**INSTRUCTION:**
Copy all the material below, exactly as it stands.

**COLLECTED DATA:**
— start —

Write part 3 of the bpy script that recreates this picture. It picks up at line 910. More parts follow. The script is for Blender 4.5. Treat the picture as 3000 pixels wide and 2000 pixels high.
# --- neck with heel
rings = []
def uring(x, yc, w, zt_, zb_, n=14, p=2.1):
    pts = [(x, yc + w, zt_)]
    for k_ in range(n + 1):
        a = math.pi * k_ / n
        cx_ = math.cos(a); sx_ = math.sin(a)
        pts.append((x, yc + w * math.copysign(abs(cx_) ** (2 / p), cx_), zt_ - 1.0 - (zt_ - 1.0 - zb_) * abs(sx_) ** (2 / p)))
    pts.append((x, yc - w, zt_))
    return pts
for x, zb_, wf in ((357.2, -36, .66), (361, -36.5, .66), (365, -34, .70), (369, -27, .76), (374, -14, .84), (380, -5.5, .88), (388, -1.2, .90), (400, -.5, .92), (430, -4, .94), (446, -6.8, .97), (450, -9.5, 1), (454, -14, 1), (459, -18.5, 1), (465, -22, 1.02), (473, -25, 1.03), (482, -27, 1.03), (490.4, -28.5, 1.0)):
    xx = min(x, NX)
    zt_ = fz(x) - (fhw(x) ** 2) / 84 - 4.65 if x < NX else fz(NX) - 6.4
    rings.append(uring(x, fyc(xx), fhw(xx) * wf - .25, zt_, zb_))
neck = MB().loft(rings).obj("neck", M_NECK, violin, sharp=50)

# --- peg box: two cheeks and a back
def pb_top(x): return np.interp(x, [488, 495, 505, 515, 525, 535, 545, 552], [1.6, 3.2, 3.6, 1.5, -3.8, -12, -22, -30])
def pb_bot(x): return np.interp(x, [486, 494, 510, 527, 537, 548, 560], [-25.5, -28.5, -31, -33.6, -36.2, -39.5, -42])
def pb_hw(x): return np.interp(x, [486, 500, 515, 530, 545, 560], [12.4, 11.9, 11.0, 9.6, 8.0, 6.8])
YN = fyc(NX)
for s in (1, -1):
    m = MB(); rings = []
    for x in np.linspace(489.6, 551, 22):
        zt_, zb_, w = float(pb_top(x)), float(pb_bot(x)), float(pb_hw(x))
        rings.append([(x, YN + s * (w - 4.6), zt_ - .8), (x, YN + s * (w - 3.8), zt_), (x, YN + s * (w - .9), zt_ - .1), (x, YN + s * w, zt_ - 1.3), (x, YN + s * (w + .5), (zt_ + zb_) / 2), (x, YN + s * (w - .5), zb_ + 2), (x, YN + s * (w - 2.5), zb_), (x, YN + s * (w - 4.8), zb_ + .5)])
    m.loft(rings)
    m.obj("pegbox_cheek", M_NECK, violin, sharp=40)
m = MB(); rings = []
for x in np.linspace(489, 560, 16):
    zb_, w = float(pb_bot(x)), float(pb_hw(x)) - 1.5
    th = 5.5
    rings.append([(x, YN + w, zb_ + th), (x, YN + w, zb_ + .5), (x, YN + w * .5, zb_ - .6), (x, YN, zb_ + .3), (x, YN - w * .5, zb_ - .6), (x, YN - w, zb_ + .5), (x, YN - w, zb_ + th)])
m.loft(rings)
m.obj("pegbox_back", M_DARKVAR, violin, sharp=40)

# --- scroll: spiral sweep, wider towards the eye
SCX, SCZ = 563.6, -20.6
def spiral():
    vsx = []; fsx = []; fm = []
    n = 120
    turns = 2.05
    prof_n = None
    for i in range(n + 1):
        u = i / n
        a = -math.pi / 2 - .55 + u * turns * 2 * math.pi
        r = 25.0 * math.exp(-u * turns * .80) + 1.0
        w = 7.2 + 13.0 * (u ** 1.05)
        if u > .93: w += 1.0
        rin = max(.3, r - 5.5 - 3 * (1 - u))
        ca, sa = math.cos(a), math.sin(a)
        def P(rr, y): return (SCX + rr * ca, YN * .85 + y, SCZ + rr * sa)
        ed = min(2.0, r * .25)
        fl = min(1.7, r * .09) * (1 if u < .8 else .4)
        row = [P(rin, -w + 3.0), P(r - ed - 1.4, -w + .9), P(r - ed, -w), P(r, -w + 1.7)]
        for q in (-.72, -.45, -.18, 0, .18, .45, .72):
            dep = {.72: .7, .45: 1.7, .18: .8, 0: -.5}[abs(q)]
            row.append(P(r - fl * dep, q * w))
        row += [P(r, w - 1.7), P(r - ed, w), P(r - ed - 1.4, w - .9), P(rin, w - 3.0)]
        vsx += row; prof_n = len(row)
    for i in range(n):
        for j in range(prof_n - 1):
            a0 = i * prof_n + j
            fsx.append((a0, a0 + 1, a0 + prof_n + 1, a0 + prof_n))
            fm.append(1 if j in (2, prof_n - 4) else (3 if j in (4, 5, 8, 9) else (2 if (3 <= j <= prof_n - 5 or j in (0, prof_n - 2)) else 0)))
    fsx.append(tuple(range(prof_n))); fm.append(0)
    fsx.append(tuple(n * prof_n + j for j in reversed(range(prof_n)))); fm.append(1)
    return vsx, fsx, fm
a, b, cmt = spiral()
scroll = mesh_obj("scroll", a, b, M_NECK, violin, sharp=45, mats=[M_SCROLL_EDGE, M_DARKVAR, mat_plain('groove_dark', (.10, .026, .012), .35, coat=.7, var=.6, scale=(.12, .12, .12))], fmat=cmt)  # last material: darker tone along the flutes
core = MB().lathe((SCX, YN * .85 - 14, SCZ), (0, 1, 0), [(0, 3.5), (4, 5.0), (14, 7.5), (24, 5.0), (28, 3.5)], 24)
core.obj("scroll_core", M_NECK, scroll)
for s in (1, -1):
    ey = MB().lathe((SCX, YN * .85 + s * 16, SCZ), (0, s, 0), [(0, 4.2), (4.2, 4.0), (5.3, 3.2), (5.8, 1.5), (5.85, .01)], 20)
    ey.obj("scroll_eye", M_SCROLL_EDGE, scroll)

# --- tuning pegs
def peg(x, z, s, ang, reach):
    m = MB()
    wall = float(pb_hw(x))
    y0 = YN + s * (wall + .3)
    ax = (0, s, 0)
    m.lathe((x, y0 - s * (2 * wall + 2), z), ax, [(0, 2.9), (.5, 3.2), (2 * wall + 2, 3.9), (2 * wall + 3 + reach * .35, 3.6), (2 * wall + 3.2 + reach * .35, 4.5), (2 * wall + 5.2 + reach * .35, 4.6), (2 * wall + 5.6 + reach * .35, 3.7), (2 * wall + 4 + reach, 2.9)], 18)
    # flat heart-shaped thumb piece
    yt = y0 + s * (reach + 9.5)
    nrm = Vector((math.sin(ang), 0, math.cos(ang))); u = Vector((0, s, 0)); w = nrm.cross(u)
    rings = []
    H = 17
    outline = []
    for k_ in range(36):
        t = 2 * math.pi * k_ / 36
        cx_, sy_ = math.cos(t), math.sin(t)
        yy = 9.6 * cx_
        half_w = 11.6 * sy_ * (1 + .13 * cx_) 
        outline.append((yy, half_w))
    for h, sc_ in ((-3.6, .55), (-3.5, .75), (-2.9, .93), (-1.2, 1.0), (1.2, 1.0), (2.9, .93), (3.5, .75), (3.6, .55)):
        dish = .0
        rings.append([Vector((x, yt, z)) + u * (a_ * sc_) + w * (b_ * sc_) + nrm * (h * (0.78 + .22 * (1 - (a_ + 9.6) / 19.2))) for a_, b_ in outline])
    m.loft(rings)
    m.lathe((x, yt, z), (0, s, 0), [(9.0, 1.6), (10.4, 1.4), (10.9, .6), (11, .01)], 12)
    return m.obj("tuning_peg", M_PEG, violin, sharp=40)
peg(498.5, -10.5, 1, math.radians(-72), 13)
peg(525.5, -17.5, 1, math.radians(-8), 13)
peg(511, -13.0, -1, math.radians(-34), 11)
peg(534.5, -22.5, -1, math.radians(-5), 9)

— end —

**THE RESULT:**
Write part 3 of the bpy script that recreates this picture. It picks up at line 910. More parts follow. The script is for Blender 4.5. Treat the picture as 3000 pixels wide and 2000 pixels high.
# --- neck with heel
rings = []
def uring(x, yc, w, zt_, zb_, n=14, p=2.1):
    pts = [(x, yc + w, zt_)]
    for k_ in range(n + 1):
        a = math.pi * k_ / n
        cx_ = math.cos(a); sx_ = math.sin(a)
        pts.append((x, yc + w * math.copysign(abs(cx_) ** (2 / p), cx_), zt_ - 1.0 - (zt_ - 1.0 - zb_) * abs(sx_) ** (2 / p)))
    pts.append((x, yc - w, zt_))
    return pts
for x, zb_, wf in ((357.2, -36, .66), (361, -36.5, .66), (365, -34, .70), (369, -27, .76), (374, -14, .84), (380, -5.5, .88), (388, -1.2, .90), (400, -.5, .92), (430, -4, .94), (446, -6.8, .97), (450, -9.5, 1), (454, -14, 1), (459, -18.5, 1), (465, -22, 1.02), (473, -25, 1.03), (482, -27, 1.03), (490.4, -28.5, 1.0)):
    xx = min(x, NX)
    zt_ = fz(x) - (fhw(x) ** 2) / 84 - 4.65 if x < NX else fz(NX) - 6.4
    rings.append(uring(x, fyc(xx), fhw(xx) * wf - .25, zt_, zb_))
neck = MB().loft(rings).obj("neck", M_NECK, violin, sharp=50)

# --- peg box: two cheeks and a back
def pb_top(x): return np.interp(x, [488, 495, 505, 515, 525, 535, 545, 552], [1.6, 3.2, 3.6, 1.5, -3.8, -12, -22, -30])
def pb_bot(x): return np.interp(x, [486, 494, 510, 527, 537, 548, 560], [-25.5, -28.5, -31, -33.6, -36.2, -39.5, -42])
def pb_hw(x): return np.interp(x, [486, 500, 515, 530, 545, 560], [12.4, 11.9, 11.0, 9.6, 8.0, 6.8])
YN = fyc(NX)
for s in (1, -1):
    m = MB(); rings = []
    for x in np.linspace(489.6, 551, 22):
        zt_, zb_, w = float(pb_top(x)), float(pb_bot(x)), float(pb_hw(x))
        rings.append([(x, YN + s * (w - 4.6), zt_ - .8), (x, YN + s * (w - 3.8), zt_), (x, YN + s * (w - .9), zt_ - .1), (x, YN + s * w, zt_ - 1.3), (x, YN + s * (w + .5), (zt_ + zb_) / 2), (x, YN + s * (w - .5), zb_ + 2), (x, YN + s * (w - 2.5), zb_), (x, YN + s * (w - 4.8), zb_ + .5)])
    m.loft(rings)
    m.obj("pegbox_cheek", M_NECK, violin, sharp=40)
m = MB(); rings = []
for x in np.linspace(489, 560, 16):
    zb_, w = float(pb_bot(x)), float(pb_hw(x)) - 1.5
    th = 5.5
    rings.append([(x, YN + w, zb_ + th), (x, YN + w, zb_ + .5), (x, YN + w * .5, zb_ - .6), (x, YN, zb_ + .3), (x, YN - w * .5, zb_ - .6), (x, YN - w, zb_ + .5), (x, YN - w, zb_ + th)])
m.loft(rings)
m.obj("pegbox_back", M_DARKVAR, violin, sharp=40)

# --- scroll: spiral sweep, wider towards the eye
SCX, SCZ = 563.6, -20.6
def spiral():
    vsx = []; fsx = []; fm = []
    n = 120
    turns = 2.05
    prof_n = None
    for i in range(n + 1):
        u = i / n
        a = -math.pi / 2 - .55 + u * turns * 2 * math.pi
        r = 25.0 * math.exp(-u * turns * .80) + 1.0
        w = 7.2 + 13.0 * (u ** 1.05)
        if u > .93: w += 1.0
        rin = max(.3, r - 5.5 - 3 * (1 - u))
        ca, sa = math.cos(a), math.sin(a)
        def P(rr, y): return (SCX + rr * ca, YN * .85 + y, SCZ + rr * sa)
        ed = min(2.0, r * .25)
        fl = min(1.7, r * .09) * (1 if u < .8 else .4)
        row = [P(rin, -w + 3.0), P(r - ed - 1.4, -w + .9), P(r - ed, -w), P(r, -w + 1.7)]
        for q in (-.72, -.45, -.18, 0, .18, .45, .72):
            dep = {.72: .7, .45: 1.7, .18: .8, 0: -.5}[abs(q)]
            row.append(P(r - fl * dep, q * w))
        row += [P(r, w - 1.7), P(r - ed, w), P(r - ed - 1.4, w - .9), P(rin, w - 3.0)]
        vsx += row; prof_n = len(row)
    for i in range(n):
        for j in range(prof_n - 1):
            a0 = i * prof_n + j
            fsx.append((a0, a0 + 1, a0 + prof_n + 1, a0 + prof_n))
            fm.append(1 if j in (2, prof_n - 4) else (3 if j in (4, 5, 8, 9) else (2 if (3 <= j <= prof_n - 5 or j in (0, prof_n - 2)) else 0)))
    fsx.append(tuple(range(prof_n))); fm.append(0)
    fsx.append(tuple(n * prof_n + j for j in reversed(range(prof_n)))); fm.append(1)
    return vsx, fsx, fm
a, b, cmt = spiral()
scroll = mesh_obj("scroll", a, b, M_NECK, violin, sharp=45, mats=[M_SCROLL_EDGE, M_DARKVAR, mat_plain('groove_dark', (.10, .026, .012), .35, coat=.7, var=.6, scale=(.12, .12, .12))], fmat=cmt)  # last material: darker tone along the flutes
core = MB().lathe((SCX, YN * .85 - 14, SCZ), (0, 1, 0), [(0, 3.5), (4, 5.0), (14, 7.5), (24, 5.0), (28, 3.5)], 24)
core.obj("scroll_core", M_NECK, scroll)
for s in (1, -1):
    ey = MB().lathe((SCX, YN * .85 + s * 16, SCZ), (0, s, 0), [(0, 4.2), (4.2, 4.0), (5.3, 3.2), (5.8, 1.5), (5.85, .01)], 20)
    ey.obj("scroll_eye", M_SCROLL_EDGE, scroll)

# --- tuning pegs
def peg(x, z, s, ang, reach):
    m = MB()
    wall = float(pb_hw(x))
    y0 = YN + s * (wall + .3)
    ax = (0, s, 0)
    m.lathe((x, y0 - s * (2 * wall + 2), z), ax, [(0, 2.9), (.5, 3.2), (2 * wall + 2, 3.9), (2 * wall + 3 + reach * .35, 3.6), (2 * wall + 3.2 + reach * .35, 4.5), (2 * wall + 5.2 + reach * .35, 4.6), (2 * wall + 5.6 + reach * .35, 3.7), (2 * wall + 4 + reach, 2.9)], 18)
    # flat heart-shaped thumb piece
    yt = y0 + s * (reach + 9.5)
    nrm = Vector((math.sin(ang), 0, math.cos(ang))); u = Vector((0, s, 0)); w = nrm.cross(u)
    rings = []
    H = 17
    outline = []
    for k_ in range(36):
        t = 2 * math.pi * k_ / 36
        cx_, sy_ = math.cos(t), math.sin(t)
        yy = 9.6 * cx_
        half_w = 11.6 * sy_ * (1 + .13 * cx_) 
        outline.append((yy, half_w))
    for h, sc_ in ((-3.6, .55), (-3.5, .75), (-2.9, .93), (-1.2, 1.0), (1.2, 1.0), (2.9, .93), (3.5, .75), (3.6, .55)):
        dish = .0
        rings.append([Vector((x, yt, z)) + u * (a_ * sc_) + w * (b_ * sc_) + nrm * (h * (0.78 + .22 * (1 - (a_ + 9.6) / 19.2))) for a_, b_ in outline])
    m.loft(rings)
    m.lathe((x, yt, z), (0, s, 0), [(9.0, 1.6), (10.4, 1.4), (10.9, .6), (11, .01)], 12)
    return m.obj("tuning_peg", M_PEG, violin, sharp=40)
peg(498.5, -10.5, 1, math.radians(-72), 13)
peg(525.5, -17.5, 1, math.radians(-8), 13)
peg(511, -13.0, -1, math.radians(-34), 11)
peg(534.5, -22.5, -1, math.radians(-5), 9)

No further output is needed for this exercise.